I can hear the sarcastic groans of sympathy even before I write these words. But I’m suffering with a sushi plethora dilemma. There are too many excellent sushi restaurants in my life.
Yeah, yeah, yeah. I know; there can’t be such a thing.
So, how many is too many?
Certainly it can’t be just one. Some unfortunate souls may live in places where they don’t have even one great sushi restaurant. But I suspect most readers of this magazine have a favorite place at which they salve their sushi cravings.
I’ve known people whose favorite place seems to involve a revolving door. I have a friend who used to tell me about the great new sushi restaurant he found; I’d try it and by the time I would see him to tell him I had been to the place and liked it, he would tell me he doesn’t go there anymore because he found another new place.
That’s not my style. I find a sushi restaurant and chef I like and stick around, sometimes for years.
So, is two too many?
Depends. If they are on the same block or even a few blocks apart it could be problematic. How would you decide where to go when you felt like some great toro, or yellowtail belly, or Tasmanian sea trout? But if they’re 15 miles apart in different neighborhoods it might not be much of a problem.
My good friend Amanda is my number one sushi buddy. She lives on the city side of “the hill” that divides the San Fernando Valley from the rest of the City of Los Angeles. For all sorts of reasons it makes perfect sense for me to drive over the hill to meet her for sushi at a place convenient to her work and home.
For some time now that place has been Hirozen, a small restaurant just west of Hollywood and not quite as far west as the west side. We’ve been going there about once a week for months.
At the same time, I have Asanebo just a couple of miles from my home and office. Distance and traffic make it impractical for Amanda to get there from work but I’m able to get there a few times each month.
Those are my two standby places – Hirozen and Asanebo. Each excellent and it two different parts of town. There also are trips downtown for a sushi lunch with my friend Lisa at R23 every few weeks.
So far not really a plethora and not even close to a dilemma.
But wait. Enter the picture one Todd Murakami.
Todd has been cutting fish for me for nearly 27 years. It began when he was a young sushi chef at Iroha in Studio City CA. Our son, John, and I were at the end of sushi bar after each of his high school baseball games. He would still be in uniform and he and Todd became friends. When our son, Lloyd, was in town from college he would join us. Between baseball seasons you could find me at Iroha at least once a week, usually with John by my side, When John left for college on the east coast I stayed on as a Todd regular at Iroha.
Later, Todd opened his own place in West Hollywood – Murakami. It quickly became one of the most popular shush spots in Los Angeles. I was there at least once a week, often accompanied by Amanda, Lisa, my wife Jennifer or any number of other people.

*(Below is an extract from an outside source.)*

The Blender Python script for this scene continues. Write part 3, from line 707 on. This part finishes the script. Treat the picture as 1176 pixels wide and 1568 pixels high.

Todd sold his West Hollywood restaurant and returned to Japan a few years ago. After an absence of several years, he opened a small place on Wilcox Avenue just north of Hollywood Boulevard. He closed that place last September and in December opened a new place on Melrose Avenue, not very far from Hirozen.
Now both the plethora and the dilemma come into focus. We love Hirozen. But we also love Todd. Most of what I know and appreciate about sushi rests on the foundation of what I learned from Todd. He taught me to eat halibut fin at a time when sushi chefs kept it as a delicacy for themselves. Todd taught me that top grade uni is to be sought after and converted me into an uni fan. Todd’s carpaccio still is unmatched. The sushi rice at Todd’s is always perfect.
But … but … what about Hirozen? The variety of fish available every night is stunning. I can have 33 or 34 pieces of sushi in one sitting. Each piece is different from all the others and there will be a few items in the case that I will not have eaten. And each piece is delicious.
Now you see the dilemma. We have to choose between Murakami and Hirozen, two excellent sushi restaurants, either of which would make the top of anyone’s dance card anywhere else. We could just double the number of times we meet for sushi, but that’s not likely to happen. We could alternate. Not a bad idea. But we’re definitely going to have to figure this out.
What I’m sure of, however, is that I have a first class, A-number-one, legitimate plethora of world class sushi restaurants in my life – Murakami, Hirozen, Asanebo, R23 – and that clearly adds up to a dilemma.
There is another thing of which I am equally certain – just about everyone reading this will be quick to tell me of places I’ve left off the list and must try and of the handful of places that present them with the same dilemma.